__WRITTEN TASK__.
Your task is to transcribe, without alteration, the lines from the top of the material below through the line bearing "scene.camera = cam", inclusive.
— Start DATA SHOWN —
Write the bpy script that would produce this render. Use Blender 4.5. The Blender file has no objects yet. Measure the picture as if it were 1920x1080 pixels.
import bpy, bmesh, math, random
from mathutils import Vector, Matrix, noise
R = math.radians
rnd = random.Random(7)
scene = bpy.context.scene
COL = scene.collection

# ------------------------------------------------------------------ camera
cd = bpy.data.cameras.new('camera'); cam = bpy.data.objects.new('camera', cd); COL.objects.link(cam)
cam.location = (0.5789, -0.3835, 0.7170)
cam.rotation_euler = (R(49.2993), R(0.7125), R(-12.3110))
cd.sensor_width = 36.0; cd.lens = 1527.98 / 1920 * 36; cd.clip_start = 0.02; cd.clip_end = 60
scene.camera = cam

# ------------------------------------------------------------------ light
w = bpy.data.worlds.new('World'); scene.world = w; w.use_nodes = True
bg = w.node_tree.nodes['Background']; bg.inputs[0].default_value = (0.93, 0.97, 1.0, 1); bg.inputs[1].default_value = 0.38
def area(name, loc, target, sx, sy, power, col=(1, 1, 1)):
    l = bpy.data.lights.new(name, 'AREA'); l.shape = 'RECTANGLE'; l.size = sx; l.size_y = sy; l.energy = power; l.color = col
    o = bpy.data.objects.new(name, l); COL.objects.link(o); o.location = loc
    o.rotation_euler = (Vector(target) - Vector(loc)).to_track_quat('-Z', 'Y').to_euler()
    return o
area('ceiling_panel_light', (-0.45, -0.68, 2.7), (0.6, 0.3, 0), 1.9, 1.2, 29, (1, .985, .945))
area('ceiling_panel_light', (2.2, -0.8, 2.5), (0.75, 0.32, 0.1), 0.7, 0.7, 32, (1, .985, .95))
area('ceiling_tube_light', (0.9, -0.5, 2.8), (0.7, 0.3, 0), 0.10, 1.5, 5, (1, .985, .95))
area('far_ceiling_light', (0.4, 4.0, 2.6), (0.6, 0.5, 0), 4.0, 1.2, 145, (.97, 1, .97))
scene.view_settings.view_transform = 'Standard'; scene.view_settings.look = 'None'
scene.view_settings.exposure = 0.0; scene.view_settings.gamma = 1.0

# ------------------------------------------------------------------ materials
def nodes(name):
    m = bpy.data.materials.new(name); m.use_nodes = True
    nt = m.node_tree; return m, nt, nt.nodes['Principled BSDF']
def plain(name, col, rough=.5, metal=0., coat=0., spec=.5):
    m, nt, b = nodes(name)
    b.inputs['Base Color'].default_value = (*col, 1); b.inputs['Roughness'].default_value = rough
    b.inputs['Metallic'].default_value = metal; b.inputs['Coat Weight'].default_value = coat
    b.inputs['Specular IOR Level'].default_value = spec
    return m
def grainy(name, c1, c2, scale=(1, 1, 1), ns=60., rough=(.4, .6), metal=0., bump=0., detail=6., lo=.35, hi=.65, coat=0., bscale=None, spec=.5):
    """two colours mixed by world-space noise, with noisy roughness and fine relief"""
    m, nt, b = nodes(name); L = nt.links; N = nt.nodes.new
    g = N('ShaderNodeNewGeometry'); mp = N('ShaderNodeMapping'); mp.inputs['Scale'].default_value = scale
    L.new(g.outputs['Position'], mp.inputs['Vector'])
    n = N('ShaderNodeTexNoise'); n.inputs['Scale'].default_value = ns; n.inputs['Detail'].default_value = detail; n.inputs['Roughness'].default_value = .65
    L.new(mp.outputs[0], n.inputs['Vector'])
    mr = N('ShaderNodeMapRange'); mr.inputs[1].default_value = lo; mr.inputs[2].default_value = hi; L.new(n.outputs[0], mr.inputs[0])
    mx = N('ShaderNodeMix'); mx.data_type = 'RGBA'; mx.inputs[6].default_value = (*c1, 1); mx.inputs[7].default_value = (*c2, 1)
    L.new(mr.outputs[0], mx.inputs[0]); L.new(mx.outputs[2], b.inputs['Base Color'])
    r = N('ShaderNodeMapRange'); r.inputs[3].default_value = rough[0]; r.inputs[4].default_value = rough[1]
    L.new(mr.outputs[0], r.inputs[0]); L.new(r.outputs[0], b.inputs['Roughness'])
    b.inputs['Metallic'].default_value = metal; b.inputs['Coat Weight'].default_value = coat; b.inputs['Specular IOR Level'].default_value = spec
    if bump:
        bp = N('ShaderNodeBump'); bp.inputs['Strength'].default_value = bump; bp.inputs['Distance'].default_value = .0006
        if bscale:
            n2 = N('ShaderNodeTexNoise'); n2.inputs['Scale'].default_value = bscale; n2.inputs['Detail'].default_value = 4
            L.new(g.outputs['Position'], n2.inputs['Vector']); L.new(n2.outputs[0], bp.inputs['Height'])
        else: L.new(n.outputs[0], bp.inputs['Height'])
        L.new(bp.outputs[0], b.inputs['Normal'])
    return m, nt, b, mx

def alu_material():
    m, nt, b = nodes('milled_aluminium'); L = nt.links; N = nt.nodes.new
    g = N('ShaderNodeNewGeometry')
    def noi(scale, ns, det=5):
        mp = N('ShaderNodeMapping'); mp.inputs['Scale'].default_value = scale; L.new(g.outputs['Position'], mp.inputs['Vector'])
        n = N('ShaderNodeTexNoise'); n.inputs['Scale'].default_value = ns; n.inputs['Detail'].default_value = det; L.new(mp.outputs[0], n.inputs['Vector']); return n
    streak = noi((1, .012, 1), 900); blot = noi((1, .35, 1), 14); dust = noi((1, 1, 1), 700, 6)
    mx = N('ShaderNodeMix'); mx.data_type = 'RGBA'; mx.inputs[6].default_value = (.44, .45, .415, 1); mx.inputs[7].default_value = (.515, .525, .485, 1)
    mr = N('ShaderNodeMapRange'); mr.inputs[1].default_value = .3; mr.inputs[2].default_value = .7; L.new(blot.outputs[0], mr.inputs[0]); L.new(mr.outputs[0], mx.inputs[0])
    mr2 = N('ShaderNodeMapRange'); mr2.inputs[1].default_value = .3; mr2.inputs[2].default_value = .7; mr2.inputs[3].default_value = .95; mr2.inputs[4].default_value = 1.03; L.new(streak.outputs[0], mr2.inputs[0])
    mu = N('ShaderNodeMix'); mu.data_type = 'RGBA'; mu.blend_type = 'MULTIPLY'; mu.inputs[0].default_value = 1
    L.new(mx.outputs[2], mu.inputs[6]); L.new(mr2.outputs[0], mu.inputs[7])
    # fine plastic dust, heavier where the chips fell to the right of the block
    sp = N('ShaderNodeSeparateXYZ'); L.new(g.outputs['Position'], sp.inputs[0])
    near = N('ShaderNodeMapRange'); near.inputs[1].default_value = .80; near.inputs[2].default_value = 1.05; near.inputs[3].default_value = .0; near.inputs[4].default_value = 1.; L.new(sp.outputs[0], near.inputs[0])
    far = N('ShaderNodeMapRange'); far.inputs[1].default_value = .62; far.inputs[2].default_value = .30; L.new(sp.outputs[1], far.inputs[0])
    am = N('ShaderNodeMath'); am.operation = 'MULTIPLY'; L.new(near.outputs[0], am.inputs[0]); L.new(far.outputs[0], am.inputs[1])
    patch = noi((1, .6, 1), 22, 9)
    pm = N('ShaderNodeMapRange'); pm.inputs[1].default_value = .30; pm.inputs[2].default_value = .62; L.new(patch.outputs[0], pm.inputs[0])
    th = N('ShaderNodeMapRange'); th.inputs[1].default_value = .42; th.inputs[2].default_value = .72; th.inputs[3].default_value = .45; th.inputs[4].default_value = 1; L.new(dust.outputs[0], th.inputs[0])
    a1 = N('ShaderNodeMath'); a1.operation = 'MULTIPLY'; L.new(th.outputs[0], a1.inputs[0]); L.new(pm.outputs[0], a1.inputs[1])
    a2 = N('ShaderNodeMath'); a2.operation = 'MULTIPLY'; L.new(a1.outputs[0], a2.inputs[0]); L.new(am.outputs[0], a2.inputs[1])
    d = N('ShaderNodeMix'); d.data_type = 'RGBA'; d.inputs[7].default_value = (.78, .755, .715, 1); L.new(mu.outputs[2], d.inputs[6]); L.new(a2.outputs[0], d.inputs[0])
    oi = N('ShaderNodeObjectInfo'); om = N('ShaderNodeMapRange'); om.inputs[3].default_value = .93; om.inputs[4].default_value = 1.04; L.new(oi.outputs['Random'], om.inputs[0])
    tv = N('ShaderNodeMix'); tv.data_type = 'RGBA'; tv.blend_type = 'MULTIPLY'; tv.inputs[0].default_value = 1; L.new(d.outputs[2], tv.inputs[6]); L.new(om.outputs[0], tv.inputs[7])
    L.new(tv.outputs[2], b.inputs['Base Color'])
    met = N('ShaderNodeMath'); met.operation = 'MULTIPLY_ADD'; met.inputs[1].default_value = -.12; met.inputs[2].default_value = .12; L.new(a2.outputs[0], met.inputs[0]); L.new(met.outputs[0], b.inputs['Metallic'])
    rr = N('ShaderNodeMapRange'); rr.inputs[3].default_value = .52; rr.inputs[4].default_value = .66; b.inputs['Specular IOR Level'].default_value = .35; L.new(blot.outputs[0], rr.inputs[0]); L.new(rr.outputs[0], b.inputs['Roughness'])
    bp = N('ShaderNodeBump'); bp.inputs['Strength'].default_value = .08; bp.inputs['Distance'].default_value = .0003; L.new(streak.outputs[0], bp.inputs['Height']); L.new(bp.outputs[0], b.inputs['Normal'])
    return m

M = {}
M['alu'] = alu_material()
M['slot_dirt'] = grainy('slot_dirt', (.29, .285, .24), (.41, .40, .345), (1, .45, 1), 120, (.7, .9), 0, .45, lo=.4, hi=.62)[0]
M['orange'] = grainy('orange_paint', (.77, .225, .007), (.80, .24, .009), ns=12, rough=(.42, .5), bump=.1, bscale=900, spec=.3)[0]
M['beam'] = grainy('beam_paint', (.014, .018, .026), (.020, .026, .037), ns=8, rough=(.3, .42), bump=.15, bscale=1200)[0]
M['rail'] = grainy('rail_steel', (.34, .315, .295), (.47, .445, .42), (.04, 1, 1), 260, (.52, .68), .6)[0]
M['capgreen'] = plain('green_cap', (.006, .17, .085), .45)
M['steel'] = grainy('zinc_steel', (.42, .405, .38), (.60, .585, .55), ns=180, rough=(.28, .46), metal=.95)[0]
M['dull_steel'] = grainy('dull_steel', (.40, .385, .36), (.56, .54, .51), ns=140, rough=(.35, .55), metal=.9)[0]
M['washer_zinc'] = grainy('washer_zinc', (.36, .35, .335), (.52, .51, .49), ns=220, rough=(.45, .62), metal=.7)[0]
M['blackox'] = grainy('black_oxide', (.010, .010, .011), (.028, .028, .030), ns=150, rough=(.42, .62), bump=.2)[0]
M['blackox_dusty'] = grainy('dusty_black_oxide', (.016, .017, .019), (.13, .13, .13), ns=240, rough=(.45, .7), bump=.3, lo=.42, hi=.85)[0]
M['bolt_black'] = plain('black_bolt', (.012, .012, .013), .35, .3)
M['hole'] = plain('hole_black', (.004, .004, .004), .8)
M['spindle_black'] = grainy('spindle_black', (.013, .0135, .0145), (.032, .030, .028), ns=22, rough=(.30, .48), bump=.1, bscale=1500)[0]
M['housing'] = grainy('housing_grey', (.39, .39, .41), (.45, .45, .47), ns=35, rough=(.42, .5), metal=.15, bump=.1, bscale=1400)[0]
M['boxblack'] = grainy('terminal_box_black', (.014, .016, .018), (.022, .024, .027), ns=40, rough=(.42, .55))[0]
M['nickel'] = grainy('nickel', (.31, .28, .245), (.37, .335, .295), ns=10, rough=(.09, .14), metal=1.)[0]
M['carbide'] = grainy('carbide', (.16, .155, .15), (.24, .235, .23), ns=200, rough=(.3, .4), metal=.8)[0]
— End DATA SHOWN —
__EXERCISE RESPONSE__.
Write the bpy script that would produce this render. Use Blender 4.5. The Blender file has no objects yet. Measure the picture as if it were 1920x1080 pixels.
import bpy, bmesh, math, random
from mathutils import Vector, Matrix, noise
R = math.radians
rnd = random.Random(7)
scene = bpy.context.scene
COL = scene.collection

# ------------------------------------------------------------------ camera
cd = bpy.data.cameras.new('camera'); cam = bpy.data.objects.new('camera', cd); COL.objects.link(cam)
cam.location = (0.5789, -0.3835, 0.7170)
cam.rotation_euler = (R(49.2993), R(0.7125), R(-12.3110))
cd.sensor_width = 36.0; cd.lens = 1527.98 / 1920 * 36; cd.clip_start = 0.02; cd.clip_end = 60
scene.camera = cam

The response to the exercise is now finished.